Beverly sets the stage early in the album with self-assured strut of "1960's," a leather jacket-clad rocker that finds him declaring his affinity for an era that ended long before he was born. "I've got a thing for the 1960's / You look like a Marilyn Monroe with your striptease," he sings almost menacingly. As the album unfolds, it becomes clear that Beverly's interest in the past isn't born of simple nostalgia or romanticism, but rather in an off-kilter optimism.

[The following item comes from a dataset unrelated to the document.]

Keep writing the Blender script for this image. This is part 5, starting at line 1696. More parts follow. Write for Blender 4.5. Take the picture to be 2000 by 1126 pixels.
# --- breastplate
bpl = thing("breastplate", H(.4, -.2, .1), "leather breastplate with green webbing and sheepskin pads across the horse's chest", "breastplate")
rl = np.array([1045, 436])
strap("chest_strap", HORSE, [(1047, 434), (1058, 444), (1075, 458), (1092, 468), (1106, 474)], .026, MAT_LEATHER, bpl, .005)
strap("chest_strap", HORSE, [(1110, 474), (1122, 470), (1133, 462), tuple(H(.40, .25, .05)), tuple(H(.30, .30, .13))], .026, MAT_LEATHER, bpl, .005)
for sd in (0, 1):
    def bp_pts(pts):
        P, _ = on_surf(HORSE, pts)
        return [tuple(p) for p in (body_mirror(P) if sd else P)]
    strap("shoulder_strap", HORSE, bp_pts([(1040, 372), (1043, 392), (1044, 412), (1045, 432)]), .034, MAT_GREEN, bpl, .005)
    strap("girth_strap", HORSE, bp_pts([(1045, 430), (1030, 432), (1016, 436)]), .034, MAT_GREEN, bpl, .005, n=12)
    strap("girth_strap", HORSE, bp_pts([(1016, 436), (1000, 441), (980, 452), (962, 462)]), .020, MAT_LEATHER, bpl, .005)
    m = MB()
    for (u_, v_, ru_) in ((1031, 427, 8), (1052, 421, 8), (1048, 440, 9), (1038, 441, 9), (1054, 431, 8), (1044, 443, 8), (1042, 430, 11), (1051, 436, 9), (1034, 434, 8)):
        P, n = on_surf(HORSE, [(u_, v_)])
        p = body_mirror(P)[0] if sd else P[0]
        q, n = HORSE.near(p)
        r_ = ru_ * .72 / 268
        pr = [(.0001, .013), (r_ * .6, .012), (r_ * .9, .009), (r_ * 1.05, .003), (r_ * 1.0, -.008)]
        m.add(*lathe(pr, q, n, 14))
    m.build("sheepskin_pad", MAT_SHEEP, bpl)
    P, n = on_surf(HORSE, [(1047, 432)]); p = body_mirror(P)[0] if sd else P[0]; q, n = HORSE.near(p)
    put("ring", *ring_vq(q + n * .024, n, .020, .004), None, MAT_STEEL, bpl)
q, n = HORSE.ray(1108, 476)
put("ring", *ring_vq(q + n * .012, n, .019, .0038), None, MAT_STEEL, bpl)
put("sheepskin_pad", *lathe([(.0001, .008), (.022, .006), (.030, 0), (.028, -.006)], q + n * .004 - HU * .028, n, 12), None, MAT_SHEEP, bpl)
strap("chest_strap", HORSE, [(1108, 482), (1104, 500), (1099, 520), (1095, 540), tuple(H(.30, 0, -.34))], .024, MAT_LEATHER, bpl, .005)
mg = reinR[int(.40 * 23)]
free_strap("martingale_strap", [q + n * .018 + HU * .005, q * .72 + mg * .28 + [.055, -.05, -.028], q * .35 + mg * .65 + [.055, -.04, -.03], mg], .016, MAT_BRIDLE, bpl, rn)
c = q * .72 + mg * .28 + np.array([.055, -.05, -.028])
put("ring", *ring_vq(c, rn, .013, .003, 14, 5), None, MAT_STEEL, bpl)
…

These are songs deeply rooted in our thoroughly disappointing present-a modern society defined by political corruption, cultural clashes, and endless war-but they dare to believe in the power of art to transport us to a world in which the promise of post-war America hasn't failed and rock and roll is still dangerous. "Mid Century Modern" thrusts the 12 bar blues firmly into the 21st century, while "Too Good To Be True" marries Phil Specter and Perry Como, and "Fame Is A Mistress" is a distortion and feedback-laden freakout of epic proportions.

"I wanted to infuse a certain amount of fear into the music," says Beverly, who produced the record himself. "When you're a little kid, there's this mix of terror and excitement you feel about the world, and it was important for me to find ways to capture that in both the chord progressions and the sound design."

As much as the album is devoted to creating its own universe, Beverly doesn't shy away from weaving his own personal experiences into the music. The poignant "Awkward Phase" is a sentimental ode to the lostness that comes with letting go of a loved one, and "Want Me Back" wears a brave face even as the pain of heartbreak reveals itself through cracks in the façade. Perhaps the record's most arresting moment arrives with its closing track, "Write It In Blood," which finds Beverly musing on the intensely personal nature of life as a songwriter.

"When you look back on the things that have torn you down and crippled you that you've somehow managed to survive, your blood is the ink that you bring to the page," he explains. "As a writer, the things that you experience, the hardship that you go through, that's what you hang your hat on at the end of the day."

Ultimately, that sort of reflection is what 'Kiss Tomorrow Goodbye' is all about. Forget the future; for Indianola, the past is what you make of it.